When using a written form is inadvisable or impossible (e.g., in certain cultural or security contexts; for an anonymous phone survey), a verbal consent procedure can replace the written form, if approved by the IRB. Verbal consent may be less off-putting to a participant and does not leave a physical record that could put them at risk. However, it can be difficult to clearly convey all relevant issues verbally, as abstract ideas of privacy and the terms used to describe data collection and use might be unfamiliar to a participant. Additionally, the absence of a personal signature documenting a participant’s assent might bring greater risk for researchers should questions arise later about the participation. QDR thus recommends that researchers who employ verbal consent record that consent as part of the interview when possible, and/or obtain and retain some sort of written record of the consent.

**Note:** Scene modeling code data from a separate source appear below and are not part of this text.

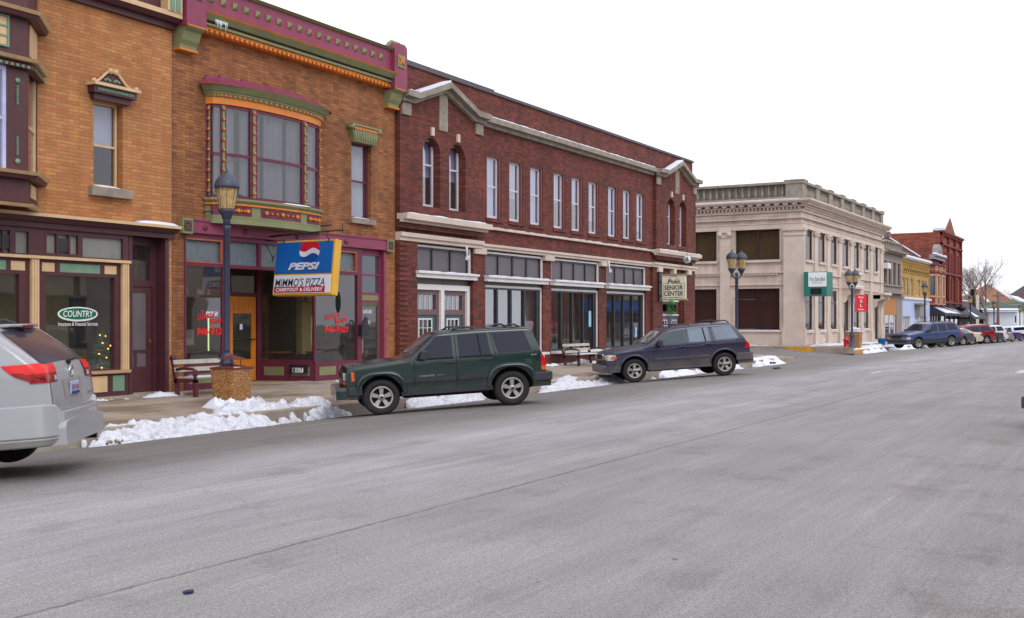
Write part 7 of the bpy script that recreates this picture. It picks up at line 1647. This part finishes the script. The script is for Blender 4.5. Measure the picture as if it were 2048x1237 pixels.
# local frame: x = thickness, y = width (out from the wall is -y), z down from the bracket
W2 = .9; HT = 1.3; yel = M('sign_yellow_frame', (224, 172, 48), .4, var=.06); blu = M('sign_blue', (16, 96, 176), .3, var=.06, scale=1, bump=0); swh = M('sign_white_face', (220, 222, 236), .35, var=.03, bump=0); sred = M('sign_red', (190, 24, 44), .35, bump=0, var=.03)
th = .11
mb = MB(); mb.box(-th, th, -W2, W2, -HT, 0); fr_ = mb.build('frame', yel, SG, bev=.012)
mid = -.81
for sx, nm in ((-1, ''), (1, '')):
    mb = MB(); a = sx * (th + .001); b = sx * (th + .02); mb.box(min(a, b), max(a, b), -W2 + .05, W2 - .03, mid + .02, -.04); bf = mb.build('sign_panel', blu, SG, 'blue panel with a red, white and blue ball over the word PEPSI', bev=.012)
    mb = MB(); mb.box(min(a, b), max(a, b), -W2 + .05, W2 - .03, -HT + .04, mid - .02); wf = mb.build('sign_panel', swh, SG, 'white panel reading MIMMO\'S PIZZA over a red strip', bev=.01)
    b = sx * (th + .0215)
    xd = (0, -1, 0) if sx < 0 else (0, 1, 0); k = -1 if sx < 0 else 1; D_ = Vector((sx, 0, 0))
    mb = MB(); x0, x1 = sorted((b, b + sx * .002)); mb.box(x0, x1, -W2 + .2, W2 - .06, -HT + .06, -HT + .2); rs = mb.build('red_strip', sred, wf)
    text('CARRYOUT & DELIVERY', 1.42, .085, wht, rs, (b + sx * .003, .07, -HT + .13), xd, bold=.025, depth=.001)
    t1 = text("MIMMO'S PIZZA", 1.5, .19, M('sign_dark_text', (22, 34, 44), .4, bump=0), wf, (b + sx * .001, .06, -1.0), xd, bold=.004, shear=.12, depth=.002)
    text('PEPSI', .98, .19, M('sign_text_shadow', (18, 30, 80), .4, bump=0), bf, (b + sx * .001, k * .02 + .0, -.625), xd, bold=.07, shear=.3, depth=.001)
    text('PEPSI', .96, .175, M('sign_silver_text', (212, 214, 228), .35, bump=0), bf, (b + sx * .002, k * .02, -.62), xd, bold=.045, shear=.3, depth=.003)
    # ball: red cap, white wave, blue base, cut off by the panel top
    cy, cz, rx, rz = -k * -.0 + (-.16 if sx < 0 else -.16), -.27, .31, .275
    def wav(u, o): return cz + o + .045 * math.sin((u * 1.15 + .1) * math.pi)
    def cap(zt, zb, mat, nme, pr, m=24):
        top, bot = [], []
        for i in range(m + 1):
            u = -1 + 2 * i / m; y = cy + k * u * rx; ed = math.sqrt(max(0, 1 - u * u)) * rz
            zt_ = min(cz + ed, zt(u), -.045); zb_ = max(cz - ed, zb(u)); 
            if zt_ <= zb_: zt_ = zb_ = min(max(cz, zb(u)), cz + ed) if False else (zt_ + zb_) / 2
            top.append((y, zt_)); bot.append((y, zb_))
        mb = MB(); xx = b + sx * pr; pts = [(xx, *p) for p in bot] + [(xx, *p) for p in top[::-1]]
        nb2 = len(bot)
        mb.add([(xx, *p) for p in bot] + [(xx, *p) for p in top], [(i, i + 1, nb2 + i + 1, nb2 + i) for i in range(nb2 - 1)]); mb.build(nme, mat, bf)
    cap(lambda u: 9, lambda u: wav(u, .03), sred, 'ball_top', .003); cap(lambda u: wav(u, .03), lambda u: wav(u, -.09), M('sign_silver_text', (212, 214, 228)), 'ball_band', .0035); cap(lambda u: wav(u, -.09), lambda u: -9, M('sign_deep_blue', (20, 72, 150), .3, bump=0), 'ball_base', .003)
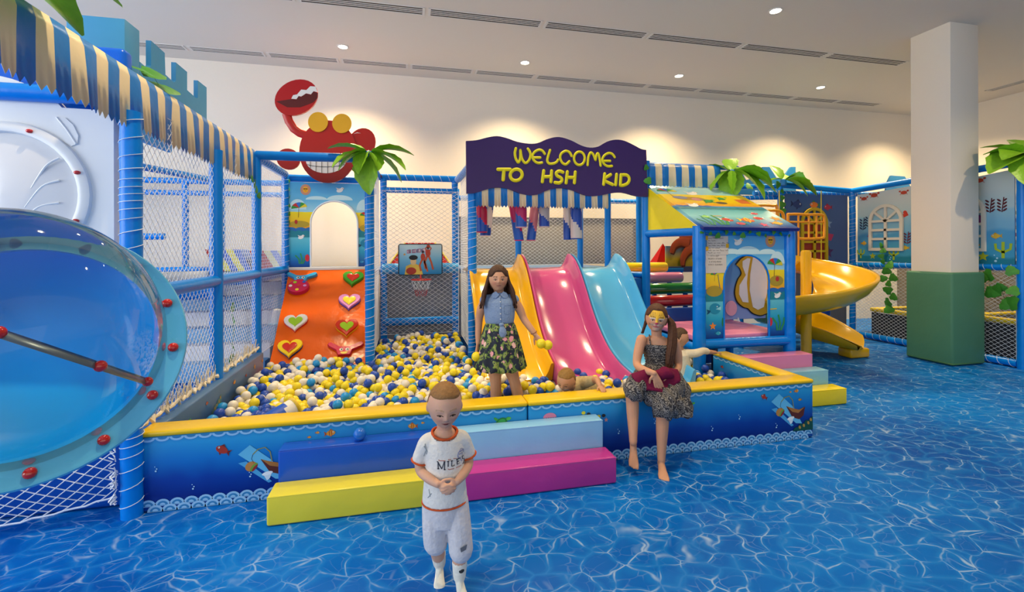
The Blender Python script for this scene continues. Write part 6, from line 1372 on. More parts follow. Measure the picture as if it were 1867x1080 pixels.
for s in (-1, 1):
    limb(mb, [T(B, s * .078, .006, .690), T(B, s * .106, .018, .625), T(B, s * .116, .0, .562), T(B, s * .084, -.060, .545), T(B, s * .045, -.105, .533)], [.030, .026, .023, .022, .017])
    fx, ny = (-s, .0), 0
    hand(mb, T(B, s * .045, -.105, .533), B.to_3x3() @ Vector((-s * .75, -.40, -.30)), B.to_3x3() @ Vector((-s * .35, .75, -.2)), -s if False else s, .098, .5)
limb(mb, [T(B, -.040, .0, .39), T(B, -.046, -.012, .235), T(B, -.03, .03, .13), T(B, -.018, .07, .075)], [.050, .040, .034, .020])
limb(mb, [T(B, .042, -.01, .39), T(B, .06, -.055, .24), T(B, .062, -.05, .13), T(B, .062, -.045, .075)], [.050, .040, .034, .020])
pass
me = remesh(mb, .0036, 3, 'body', (.165, 2.2, 0)); paint(me, (.165, 2.2, 0), skin_paint(HM, H, '#d4a488', '#b08a68', '#b0564a')); put(me, 'body', SKIN, p1)
eyes(p1, HM, H, '#1e1a18', .38, (0, -.2), -.06, white='#6a5348')
MB().sphere(HM @ (face_front(0, -.27) * H), (.052 * H, .02 * H, .017 * H), 14, 8, xf=HM.to_3x3()).build('mouth', mat('#5a2420', .5, .3), p1)
def boymask(d): 
    x, y, z = d; line = .62 - .12 * abs(x) if y < -.2 else (.35 if y < .25 else -.35); back = sstep(-.1, .35, y); lim = .60 - .95 * back - .1 * abs(x); return sstep(lim - .05, lim + .05, z)
def hairm(c, c2): 
    m = mat(c, .6, .3, .35, 55, .25); return m
hair_cap(HM, H, boymask, .016).build('hair', hairm('#8a6338', 0), p1, sharp=False)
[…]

As data sharing norms emerge and data sharing mandates become more prevalent in the social sciences, you are increasingly likely to encounter research funders/sponsors and academic journals that require scholars to make data from their studies available to the research community. So that you can meet these expectations ethically and legally, we strongly recommend that you collect and manage your data with long-term preservation, sharing with the research community, and re-use in mind.

Doing so requires that you plan for data sharing while you are designing your project. In particular, we suggest that you include a discussion of data sharing in the script that you will use to solicit informed consent from your study participants. If you do not do so, you might not be able to share the data generated through the interaction without re-contacting your participants to obtain retroactive consent for data sharing, which may be difficult, if not impossible.

Your informed consent script should include the following types of information about data sharing:

  • who will be able to access the data (typically, only scholars)
  • what the data will be used for (research and/or teaching or other specifically non-commercial purposes)
  • confidentiality protections (if the data are shared via digital repositories, secondary users may be required to agree [by signing an official form] not to try to identify participants in any research study).

In developing the language you will use, it can be helpful to discuss options with the venue through which you plan to make your data available. Repository personnel can help you consider options that you can then discuss with your study participants. These options will be impacted by the context of your research and the type of information your participants provide. Such options include:

  • redaction/omission of certain portions of information that was provided;
  • sharing of a subset of data files only;
  • placing access controls or conditions on data that are not fully de-identified;
  • conditions you might set for the secondary use of the data once they are shared;
  • different choices for different forms of data (e.g., audio recorded materials vs. typed interview transcripts), etc.

Offering these details will allow your participants to make a better informed choice about the sharing of the information they provide to you. QDR recognizes that consent texts will be tailored to particular research projects. Our staff is happy to help you formulate the language best suited for your project, as well as to brainstorm alternatives. Please do not hesitate to contact us at qdr@syr.edu.

QDR also offer template language that you can use as a starting point for including data sharing in your informed consent script. You can find this language on our template page.

If you did not establish appropriate provisions for sharing data when you were collecting information for a research project, it may still be possible to share the data you generated. You should discuss the possibilities with your IRB. One option is re-contacting project participants and asking if they will grant consent retroactively for the information they provided to be preserved for the long term, shared, and used by other scholars. Please note that an amendment to your original IRB application will typically be necessary in such cases.